Shropshire Star

TV review: Ade in Adland

When the comedy genius that is Adrian Edmonson of cult shows such as Bottom and The Young Ones, is hosting a programme, you kind of expect a soupcon of his speciality.

Published
Programme only touched on Edmondson’s natural talent

Especially when the offering in question delves into the BBC archives of the last 60 years to look at food and drink TV ads from yesteryear.

But ITV's serving of Ade in Adland was comparable only to the rather odd brown and gelatinous tinned mince offering from Fray Bentos in the 1970s.

Edmondson's journey explores how adverts reflect the changing world we live in, gender stereotypes, work and shopping patterns and spending habits.

Although the script chronologically charters these changes, I was waiting for the funny man to drop in a couple of gags here and there, ad-lib or do something other than wear silly costumes on a virtual set.

Maybe I should have taken a leaf out of Hemmingway's book and drunk a lot more to make the first half about alcohol more interesting.

Opening with a 1955 Guinness ad, I'm amazed a dancing sea lion balancing a bottle of Guinness on its nose chasing a man ever inspired anyone to drink the good stuff'.
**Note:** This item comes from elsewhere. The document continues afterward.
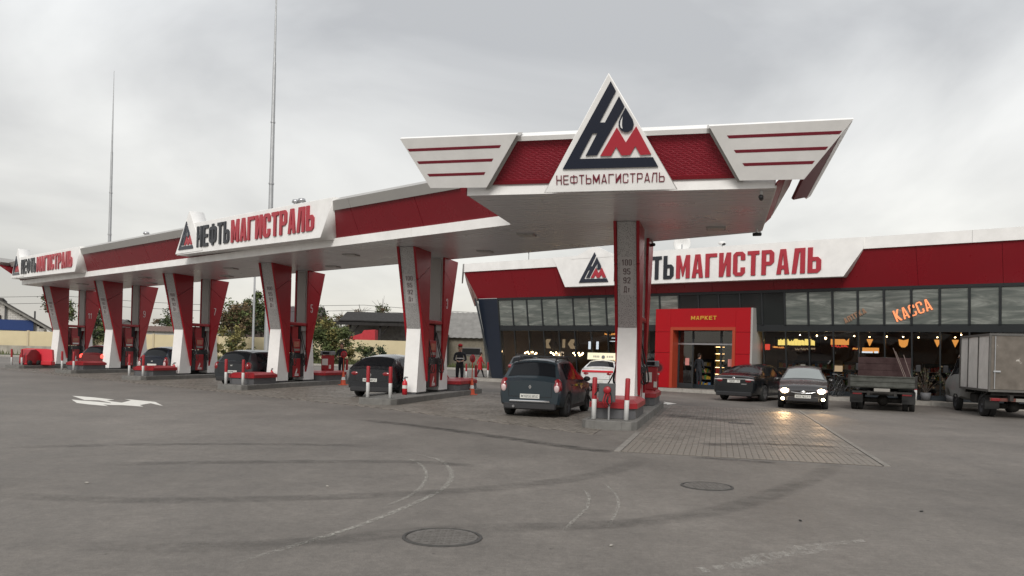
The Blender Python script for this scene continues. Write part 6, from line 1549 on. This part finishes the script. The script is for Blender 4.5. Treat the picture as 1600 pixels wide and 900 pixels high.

Grafting blokes in boozers with nagging wives seemed to encompass the 60s, the era where Bulmers made men strong. But the Chas & Dave classic Rabbit soundtrack to the Courage Best ad reminded me of my father and Uncle Pat playing the song to the annoyance of my mother during the weekend football.

Joan Collins drenched in alcohol was a winning combination for Cinzano as she and Leonard Rossiter headed up a campaign which unfortunately also boosted sales for Martini.

During the 70s even Mr and Mrs Bobby Moore got on board and encouraged people to 'look in at the local' where the beginnings of a more youthful and family orientated boozer began.

The shift that gave women disposable incomes, meant the divine introduction of sweet wines such as Blue Nun dubbed 'the right wine for every time' and was for 'sophisticated' women with bright red lipstick and big curls who understood their palate.

And so the binge on ads from the Castlemaine XXXX through to dippy English men presenting French father-in-laws with Le'Piat d'Or continued to 2000 with Jack Dee, compromising his integrity with dancing ladybirds for John Smith's ingenious new widget and the growing popularity of drinking at home.

The second half revealed some bizarre foods and mind sets.

Beaming housewives caring for grumpy, hungry husbands showed that the male species may have died out if it wasn't for the introduction of the fridge and freezer in the 60s which allowed men to feed themselves when women were eventually liberated from daily shopping chores.

Making me glad to be an 80s child, some great instructional ads from the 1950s told people how to 'cook' a toasty and baked beans, while comedian Tony Hancock relished in egg-shaped happiness and a somewhat delirious wife declared: "Since I married, I bake sausage rolls almost every week, my husband is sausage roll mad!"

Brand names such as Danepack with its naked camping family, fingers of Fudge and Heinz stir up fond memories, so watching the Smash martians ridicule us for peeling potatoes was entertaining, but more of Edmonson's natural style would have livened up a string of mostly black and white ads with an overruling grey theme.

While the funny man successfully identifies changing habits, so much comedy gold was missed. The ads' limited technology, basic slogans and primitive marketing expertise meant the novelty of watching black and white TV soon wore off. Perhaps I confused the purpose of the show and it was meant to be a factual documentary – but why touch on Edmonson's natural talent and make it only marginally amusing?

The show falls short of being anything other than microwavable beige, with a peppering of too many ads and dollops of Dairylea washed down with Blue Nun. What a shame Edmonson couldn't give us Vyvyan Basterd's view on things!